I used the Hooker Mounts 12611HKR, car shop BOP - Chevy adapters and the 3.1114G mounts. Even with the trans as high as I could go, I had DL angles greater than 3 degrees. I had to go with the driveshaft shop hybrid unit and it is silky smooth.
I used the Hooker Mounts 12611HKR, car shop BOP - Chevy adapters and the 3.1114G mounts. Even with the trans as high as I could go, I had DL angles greater than 3 degrees. I had to go with the driveshaft shop hybrid unit and it is silky smooth.

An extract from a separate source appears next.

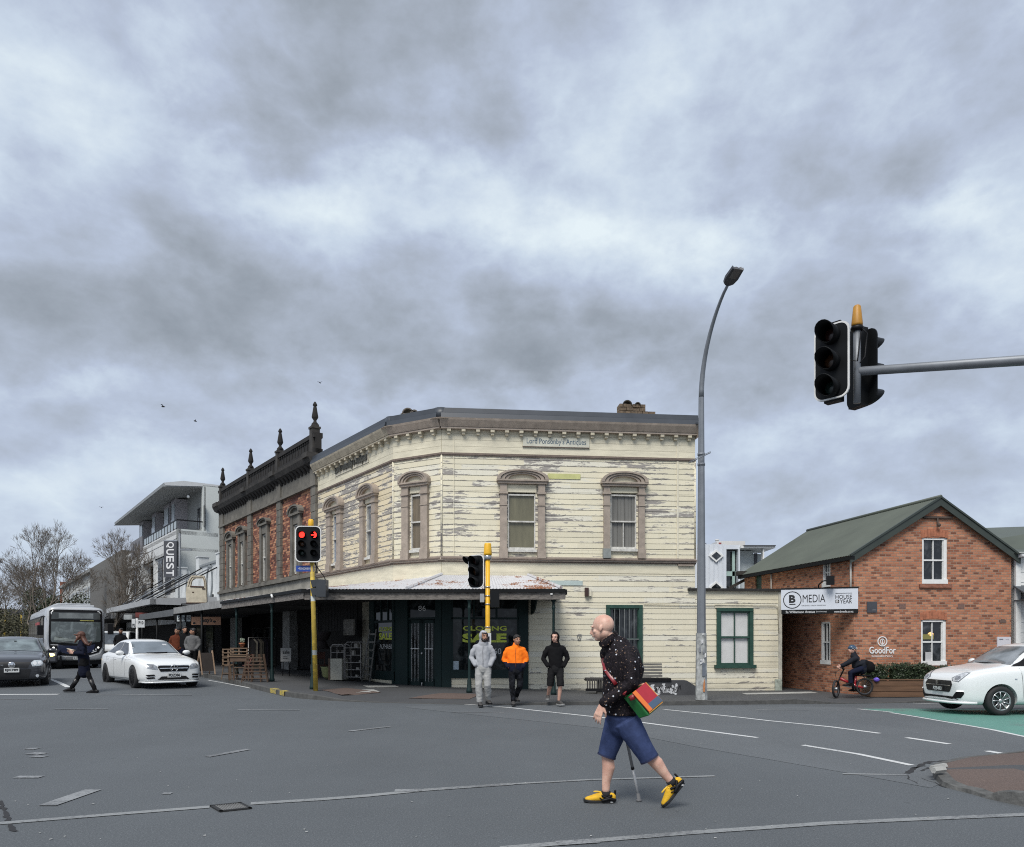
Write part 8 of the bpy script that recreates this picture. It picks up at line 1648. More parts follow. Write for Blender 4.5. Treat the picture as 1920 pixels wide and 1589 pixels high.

A maximum of 3 degrees of operating angle is what is required to keep the U-joints under their designed limit threshold to be able to provide a respectable amount of longevity and minimized vibration.
That threshold however is RPM dependent, which means the faster you spin the shaft, the lower the max angle the U-joints can tolerate before catastrophic failure.
The two most valuable reasons to minimize your U-joint angles in my opinion is to maximize power transfer efficiency (dyno test have been conducted that found an extra 3 to 6 HP at the wheels solely through minimizing U-joint operating angles) and transmission ground clearance.
When the U-joint operation angles are minimized (1 to 2 degrees) on just about any LS swapped muscle car, the transmission pan/case will be further off the ground than one set-up with maximum angles (3 degrees).
I've finished the mock-up phase of the 64-67 cars and can tell you there's nothing keeping a user from achieving angles less than the 3" maximum if they use parts specifically designed to provide that characteristic.